Moreover, the article resonated with the folks I sent it to. That’s because as it’s currently structured, and because of India’s capital controls and tax treaty with the United States, there would be no way for our little business to actually get paid by Indian customers without filing a whole heckuvalot of paper work. Chalk that up to rules and regulations usually creating more problems than they solve. (Or if you know of a workaround, let me know!)

That said, it will always make sense to some politician or bureaucrat somewhere that sweet popcorn should be taxed at a higher rate than savory for the same reason you can’t buy a car on Sunday in Missouri, but you can buy a boat.

And here we go again with this “no tax on tips” ridiculousness that was perhaps the only thing both sides agreed on during the recent presidential election. This idea, to exempt service workers from having to pay income tax on tipped wages, is considered “terrible policy” with “no real economic merit” by economists (but what do they know?), would be an administrative and compliance nightmare, and makes no sense. Why should a barista and a bricklayer that make the same amount of money have wildly different effective tax rates?
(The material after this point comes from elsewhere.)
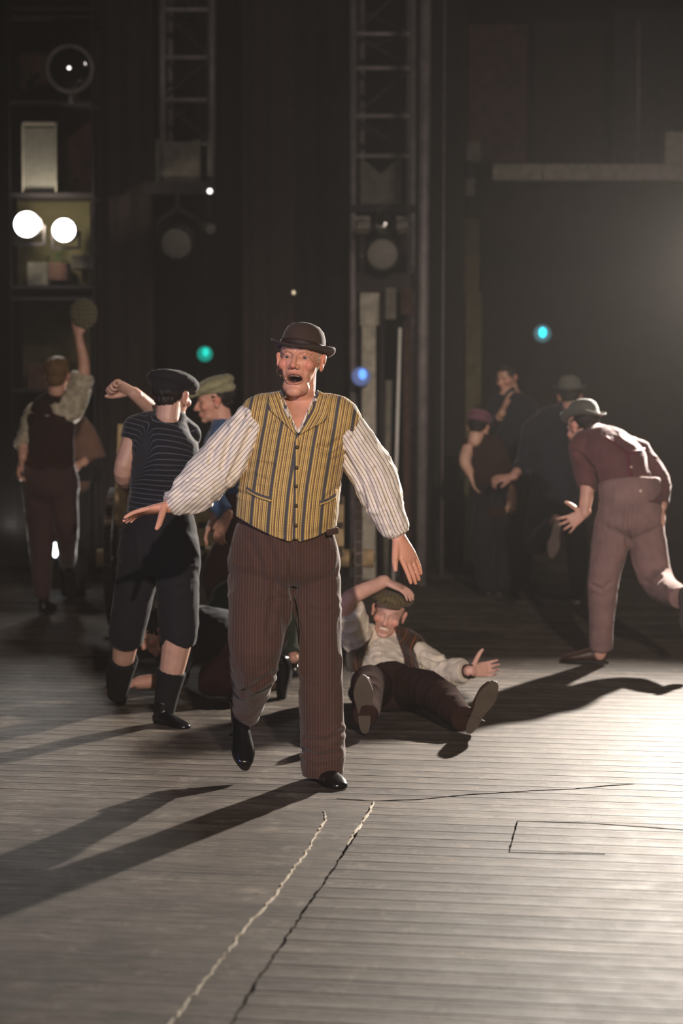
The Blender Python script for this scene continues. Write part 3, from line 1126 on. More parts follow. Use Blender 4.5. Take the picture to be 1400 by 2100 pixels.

Or, perhaps more relevant to small businesses with employees, who and who doesn’t qualify for overtime pay? (In so many things, just pick a standard and stick to it.)

Yet here we are.

Look, some policies have merit and others don’t. I get that. And I also understand that it feels like the right thing to do to try to make bad policies better. But change creates work and compliance is a headache so before these folks started tinkering on the margins, I wish they’d consider if it’s worth it.